望潮亭通信

無常なる世界を見るは楽しかり

群発地震とマグマ

  群発地震は日本でも過去にしばしば起きている。地下におけるマグマの動きが原因とされ、近隣火山の噴火の前に起きることもあるが、一群の地震が続いただけで終息することもある。火山性微動と異なるとされる群発地震は、震源は火山から離れており、震源は浅い。小さな地震が多発することが多いが、M5、6クラスの地震が起きることもある。

 『理科年表』によると、古代や中世、近世の地震の記録では「地震うこと3日」「余震が20日間止まらなかった」「5〜6日震動が止まらず」「余震が多かった」「余震多数」「余震が70余日続く」「2日間で地震760回余、ひと月で1400回余」などの記録があり、余震が数カ月続いたとの記録も珍しくはないが、どれが群発地震なのか判別することは難しい。だが、ある地域で地震が続くことは珍しい現象ではないことが分かる。

 明治以降では、▽1903年乗鞍岳西方で余震多し▽1905年=大島近海で2日間で200回以上の地震▽1930年=伊豆北部で群発地震▽1965年=松代群発地震で被害を伴った地震51回、5年間で有感地震62821回▽2000年=三宅島の噴火に伴う群発地震などが挙げられているが、ほかにも、▽1975年=霧島山周辺▽1978年=伊東沖▽1978年=函館周辺▽1992年=西表島周辺▽1998年=飛騨地方などが群発地震とされる。

 地下深くのマグマから圧力や熱など何らかの力が地殻に伝わって来て、地中の断層などが刺激されて発生するのが群発地震で、マグマが上昇して来た時に火山周辺で発生するのが火山性微動と考えるなら、両者は異なるものだ。だが、両者はマグマの動きの影響が地表に表れたものということでは共通する。

 地殻内にマグマが上昇して来て滞留、蓄積した個所をマグマ溜まりと呼び、そこからマグマが地表に出てくると噴火になる。火山の地下にはマグマ溜まりがあるのだが、その更に下部に、部分溶解したマントルが上部マントル上層部に滞留しているとすると、部分溶解したマントルから枝分かれして上昇したマグマが各地に火山をつくるとも考えられる。

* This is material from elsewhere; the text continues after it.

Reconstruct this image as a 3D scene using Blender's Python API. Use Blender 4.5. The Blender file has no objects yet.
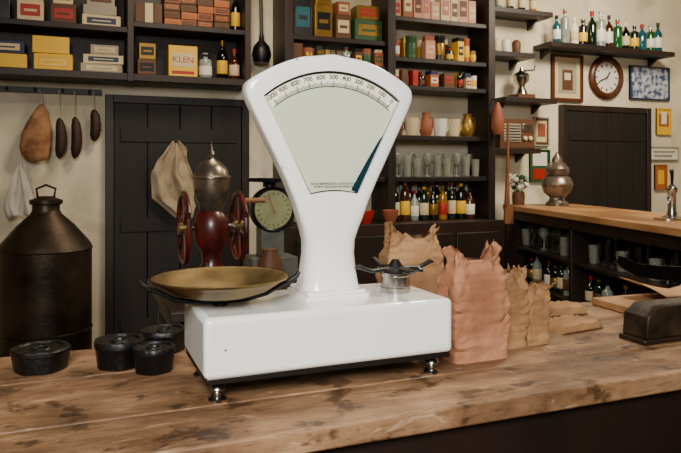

 部分溶解したマントルの大きさは分からないが、人間の感覚からすると広大なものかもしれない。例えば、別府から阿蘇山普賢岳にかけての地下一帯にあるとすれば、九州中部で地震が続いていることは、地下深くの部分溶解したマントルの活動が活発化している影響だとみることもできる。地中の構造や変化がはっきり分からないので、想像でしかないが。

 数年前の熊本地震は内陸部の活断層で発生した直下型地震とされていて、東方や南方から海洋プレートに押されて歪みがたまって起きたのだろう。だが、気象庁が「震源が広域に広がる過去に例がない形で、今後の予測は難しい」と言い、群発地震が続いていることから、何か別の力も作用していると考えるしかない。別の力が何かは今のところ、想像するしかない。